Let's start with a story that's not so positive about the kid. It's funny now, years later. But for several years afterward, telling this story would get me all kinds of irritated, all over again.
I want to say she was about nine years old. We lived with my parents at the time, and there was an upstairs (where the bedrooms were) and a downstairs (kitchen and living room). The computer was in a little balcony area upstairs, and one day Tori was working on the computer while I was in the kitchen cleaning up.
I don't remember what she was working on at the computer, but she needed some help. She came downstairs, and asked me for some instruction. I couldn't go upstairs right then, but it was something I could give her four or five steps to complete. I told her the first step, and the second... and then she turned around and began to walk away. I called her back, and said "Hang on, there's a couple more steps." She started to argue, but I said no, you asked for instructions; listen to them.
And this is where things went wrong. Had she simply listened to the rest of the instructions, I would have sent her back upstairs, returned to the kitchen, and been done. But that's not what happened, and that's why you have a story to read today. This normally polite and genuine child put one hand on her hip, cocked it to the side, rolled her eyes, and said, "Fine, go ahead." She drew the 'ahead' out into three syllables, managing to sigh on the second one as well.
You know the expression, 'seeing red'? Well, I did. I could feel the burn rise up like I had been set on fire. This was not acceptable body language from my child, and it was not normally like her. I shut up. I took a couple of deep breaths to calm myself. Now, when my mother or I speak very quietly and carefully, that's a danger signal. It's like we're afraid that something will explode if we speak too loudly. So quietly and carefully, I told Tori that I was not happy with her body language, and she needed to listen carefully and politely to the directions I was about to give her.
She did not heed the warning. As I quietly told her the information she had originally requested, she sighed and looked around impatiently. Before I finished, she said, "Fine, okay." and walked away from me again. With tinges of red still flirting around my peripheral vision, I called her back in a stern voice and told her to sit down on the couch. I was going to go back to the kitchen, put up the silverware while I regained my composure, then come back to talk to her.
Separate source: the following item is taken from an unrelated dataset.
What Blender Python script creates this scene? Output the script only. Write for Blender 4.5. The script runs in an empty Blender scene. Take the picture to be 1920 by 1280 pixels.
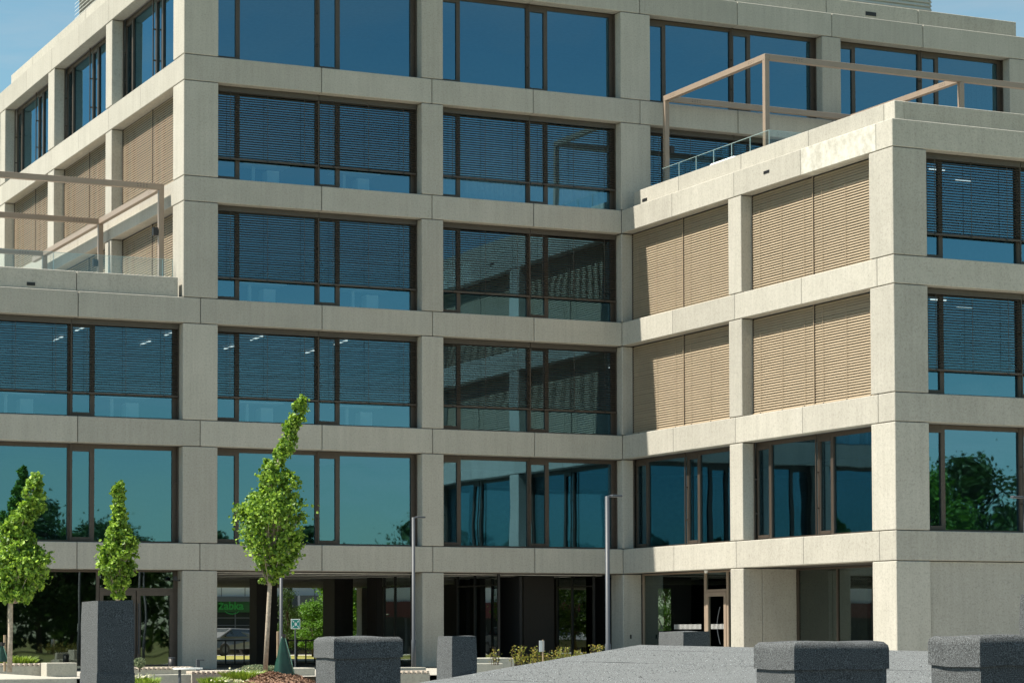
import bpy, bmesh, math, random
from mathutils import Vector, Matrix, noise

S = bpy.context.scene
COL = S.collection
R = math.radians

# ------------------------------------------------------------------ camera
CX, CY, F = 959.978, 993.4185, 4535.41
CAM = Vector((-22.9919, -73.586, 1.1395))
YAW, PITCH, ROLL = R(25.1136), R(2.422), R(-0.1656)
_f = Vector((math.sin(YAW)*math.cos(PITCH), math.cos(YAW)*math.cos(PITCH), math.sin(PITCH)))
_r = Vector((math.cos(YAW), -math.sin(YAW), 0.0))
_u = _r.cross(_f)
_r2 = _r*math.cos(ROLL) + _u*math.sin(ROLL)
_u2 = _u*math.cos(ROLL) - _r*math.sin(ROLL)
cd = bpy.data.cameras.new('camera')
cam = bpy.data.objects.new('camera', cd)
COL.objects.link(cam)
M3 = Matrix((_r2, _u2, -_f)).transposed()
cam.matrix_world = Matrix.Translation(CAM) @ M3.to_4x4()
cd.sensor_width = 36.0
cd.lens = F/1920*36
cd.shift_x = -(CX-960)/1920
cd.shift_y = (CY-640)/1920
cd.clip_start = 0.5
cd.clip_end = 3000
S.camera = cam


def at(u, v, D):
    """world point seen at photo pixel (u, v), D metres deep"""
    return CAM + D*(_f + _r2*((u-CX)/F) - _u2*((v-CY)/F))


# ------------------------------------------------------------------ light
SUN = Vector((-1.0, 0.18, 1.58)).normalized()       # towards the sun
elev = math.asin(SUN.z)
w = bpy.data.worlds.new('World')
S.world = w
w.use_nodes = True
nt = w.node_tree
bg = nt.nodes['Background']
sky = nt.nodes.new('ShaderNodeTexSky')
sky.sky_type = 'NISHITA'
sky.sun_disc = False
sky.sun_elevation = elev
sky.sun_rotation = math.atan2(SUN.x, SUN.y)
sky.air_density = 1.0
sky.dust_density = 0.3
sky.ozone_density = 2.2
tint = nt.nodes.new('ShaderNodeMix')
tint.data_type = 'RGBA'
tint.blend_type = 'MULTIPLY'
tint.inputs[0].default_value = 1.0
tint.inputs[7].default_value = (0.83, 1.0, 0.86, 1)
nt.links.new(sky.outputs[0], tint.inputs[6])
# thin high cirrus
tcw = nt.nodes.new('ShaderNodeTexCoord')
mpw = nt.nodes.new('ShaderNodeMapping')
mpw.inputs['Scale'].default_value = (2.2, 4.5, 16.0)
mpw.inputs['Rotation'].default_value = (0.0, R(8), R(25))
nt.links.new(tcw.outputs['Generated'], mpw.inputs[0])
cn = nt.nodes.new('ShaderNodeTexNoise')
cn.inputs['Scale'].default_value = 1.6
cn.inputs['Detail'].default_value = 8
cn.inputs['Roughness'].default_value = 0.62
cn.inputs['Distortion'].default_value = 0.5
nt.links.new(mpw.outputs[0], cn.inputs['Vector'])
cr_ = nt.nodes.new('ShaderNodeValToRGB')
cr_.color_ramp.elements[0].position = 0.46
cr_.color_ramp.elements[0].color = (0, 0, 0, 1)
cr_.color_ramp.elements[1].position = 0.80
cr_.color_ramp.elements[1].color = (0.45, 0.45, 0.45, 1)
nt.links.new(cn.outputs[0], cr_.inputs[0])
bw = nt.nodes.new('ShaderNodeRGBToBW')
nt.links.new(tint.outputs[2], bw.inputs[0])
gm = nt.nodes.new('ShaderNodeMath')
gm.operation = 'MULTIPLY'
gm.inputs[1].default_value = 1.45
nt.links.new(bw.outputs[0], gm.inputs[0])
cm = nt.nodes.new('ShaderNodeMix')
cm.data_type = 'RGBA'
nt.links.new(cr_.outputs[0], cm.inputs[0])
nt.links.new(tint.outputs[2], cm.inputs[6])
nt.links.new(gm.outputs[0], cm.inputs[7])
nt.links.new(cm.outputs[2], bg.inputs[0])
bg.inputs[1].default_value = 0.077
sl = bpy.data.lights.new('sun', 'SUN')
sl.energy = 4.7
sl.angle = R(0.53)
sl.color = (1.0, 0.93, 0.80)
so = bpy.data.objects.new('sun', sl)
COL.objects.link(so)
so.rotation_euler = SUN.to_track_quat('Z', 'Y').to_euler()
S.view_settings.view_transform = 'Standard'
S.view_settings.look = 'None'
S.view_settings.exposure = 0.99
S.view_settings.gamma = 1.0
S.cycles.max_bounces = 8
S.cycles.transparent_max_bounces = 16


# ------------------------------------------------------------------ materials
def mat(name):
    m = bpy.data.materials.new(name)
    m.use_nodes = True
    n = m.node_tree
    return m, n.nodes, n.links, n.nodes['Principled BSDF']


def noise_node(N, L, scale, detail=4, coord='Object', rough=0.6):
    tc = N.new('ShaderNodeTexCoord')
    t = N.new('ShaderNodeTexNoise')
    t.inputs['Scale'].default_value = scale
    t.inputs['Detail'].default_value = detail
    t.inputs['Roughness'].default_value = rough
    L.new(tc.outputs[coord], t.inputs['Vector'])
    return t


def ramp(N, L, src, stops):
    r = N.new('ShaderNodeValToRGB')
    e = r.color_ramp.elements
    while len(e) < len(stops):
        e.new(0.5)
    for i, (p, c) in enumerate(stops):
        e[i].position = p
        e[i].color = tuple(c)+(1,) if len(c) == 3 else c
    L.new(src, r.inputs[0])
    return r


def mul(N, L, a, b, fac=1.0, mode='MULTIPLY'):
    m = N.new('ShaderNodeMix')
    m.data_type = 'RGBA'
    m.blend_type = mode
    m.inputs[0].default_value = fac
    L.new(a, m.inputs[6])
    L.new(b, m.inputs[7])
    return m.outputs[2]


def grey(v):
    return (v, v, v)


def bump(N, L, B, src, strength, dist=0.01):
    b = N.new('ShaderNodeBump')
    b.inputs['Strength'].default_value = strength
    b.inputs['Distance'].default_value = dist
    L.new(src, b.inputs['Height'])
    L.new(b.outputs[0], B.inputs['Normal'])
    return b


def make_concrete(name, base, patch=False):
    m, N, L, B = mat(name)
    at_ = N.new('ShaderNodeAttribute')
    at_.attribute_name = 'tone'
    speck = noise_node(N, L, 19, 4, rough=0.8)
    r1 = ramp(N, L, speck.outputs[0], [(0.30, grey(0.68)), (0.46, grey(0.98)), (0.72, grey(1.12))])
    blot = noise_node(N, L, 0.9, 5)
    r2 = ramp(N, L, blot.outputs[0], [(0.25, (0.91, 0.91, 0.90)), (0.75, (1.04, 1.04, 1.04))])
    # rain streaks running down the panels
    tc = N.new('ShaderNodeTexCoord')
    mp = N.new('ShaderNodeMapping')
    mp.inputs['Scale'].default_value = (7, 7, 0.35)
    L.new(tc.outputs['Object'], mp.inputs[0])
    st = N.new('ShaderNodeTexNoise')
    st.inputs['Scale'].default_value = 1.0
    st.inputs['Detail'].default_value = 5
    L.new(mp.outputs[0], st.inputs['Vector'])
    r3 = ramp(N, L, st.outputs[0], [(0.3, grey(0.91)), (0.62, grey(1.0))])
    rgb = N.new('ShaderNodeRGB')
    rgb.outputs[0].default_value = (*base, 1)
    c = mul(N, L, rgb.outputs[0], at_.outputs['Color'])
    c = mul(N, L, c, r1.outputs[0])
    c = mul(N, L, c, r2.outputs[0])
    c = mul(N, L, c, r3.outputs[0])
    if patch:                      # lime bloom left on one repaired panel
        pn = noise_node(N, L, 3.2, 7, rough=0.7)
        pr = ramp(N, L, pn.outputs[0], [(0.36, grey(0)), (0.60, grey(1))])
        mx = N.new('ShaderNodeMix')
        mx.data_type = 'RGBA'
        L.new(pr.outputs[0], mx.inputs[0])
        L.new(c, mx.inputs[6])
        mx.inputs[7].default_value = (0.55, 0.54, 0.49, 1)
        c = mx.outputs[2]
    L.new(c, B.inputs['Base Color'])
    B.inputs['Roughness'].default_value = 0.92
    B.inputs['Specular IOR Level'].default_value = 0.2
    bump(N, L, B, speck.outputs[0], 0.55, 0.012)
    return m


CONC = make_concrete('exposed_concrete', (0.432, 0.413, 0.367))
CONC_P = make_concrete('bloomed_concrete', (0.45, 0.43, 0.375), True)
CONC_G = make_concrete('planter_concrete', (0.46, 0.44, 0.38))


def simple(name, col, rough=0.5, metal=0.0, var=0.12, scale=6.0, spec=0.5, bmp=0.0):
    m, N, L, B = mat(name)
    n = noise_node(N, L, scale, 4)
    r = ramp(N, L, n.outputs[0], [(0.3, grey(1-var)), (0.7, grey(1+var*0.6))])
    rgb = N.new('ShaderNodeRGB')
    rgb.outputs[0].default_value = (*col, 1)
    L.new(mul(N, L, rgb.outputs[0], r.outputs[0]), B.inputs['Base Color'])
    B.inputs['Roughness'].default_value = rough
    B.inputs['Metallic'].default_value = metal
    B.inputs['Specular IOR Level'].default_value = spec
    if bmp:
        bump(N, L, B, n.outputs[0], bmp)
    return m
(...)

Technically, she remained on the couch. However, as I found out when I returned a few minutes later, she had laid down on the couch, then squirmed and wiggled until she was actually under the couch cushions. I was probably a good bit louder this time when I explained that I was angry with her and trying to calm down to be fair, but she was really pushing my buttons and would be quiet and docile if she knew what was good for her. But since she couldn't simply sit on the couch as I had told her to do, I sent her to her room for a while - thirty minutes, I think. And I would talk to her when that thirty minutes was up.
That later conversation could have been a simple 'Here's why I got angry at you'... if she hadn't stomped up the last three of four steps and slammed her door as loudly as she could. I got hot all over and fired up again, and yelled at her to come back down right now, and forget about me calming down before we talked.
And talk we did. First we talked about how she was about to get a spanking. Then we talked about why her behavior had made me angry over the last few minutes. And then we got down to it. I think I made my point pretty clearly. I told her that we were going to be living together for about ten more years, give or take a few. For the last ten years, we had pretty much been best friends. And I'd like that to continue. But it was going to be up to her. We could spend the next ten years as friends, and I would love that to happen.
But before I am her friend, I am her mother. And if the two are in conflict, Mom wins out over pal. I can only be her friend when we are relating well; I will be her mother no matter what, forever. But if she wanted to fight for the next ten years, we could do that. But keep in mind, I planned to win - every time. If she wanted to make our relationship a struggle, I would make sure that an appropriate amount of suffering - for her - went along with that.
I told her, "I am bigger, smarter, older, and wiser than you, and I buy your food and provide your transportation." I pointed out that every time I went to the store, I bought an awful lot of things just because she liked them; I didn't have to do that. When she wanted to go do something, I often rearranged my schedule to make sure she had a way there and back; I didn't have to do that. If she wanted to fight with me, she was going to spend a lot more time at home, eating food she didn't like, missing things she wanted to do, and without the things she had that she wanted to have. I knew what kinds of trouble she might get up to; I had done many of those things myself, and I was prepared to make her regret squaring off with me.
By the end of this speech - for it was definitely not a conversation - Tori was wide-eyed, silent, and surprisingly respectful in her body language. She was also crying. And she apologized. This time, I told her how to fix her computer issue. She thanked me quietly and crept upstairs. The house was very quiet for several hours. Later that day, she respectfully thanked me for the solution, and told me that it had worked.
Now, I won't try to say that we never fought again. But never again did she return that level of lack of respect. And never did she forget that I was her mother before I was her friend. It was a fight worth having.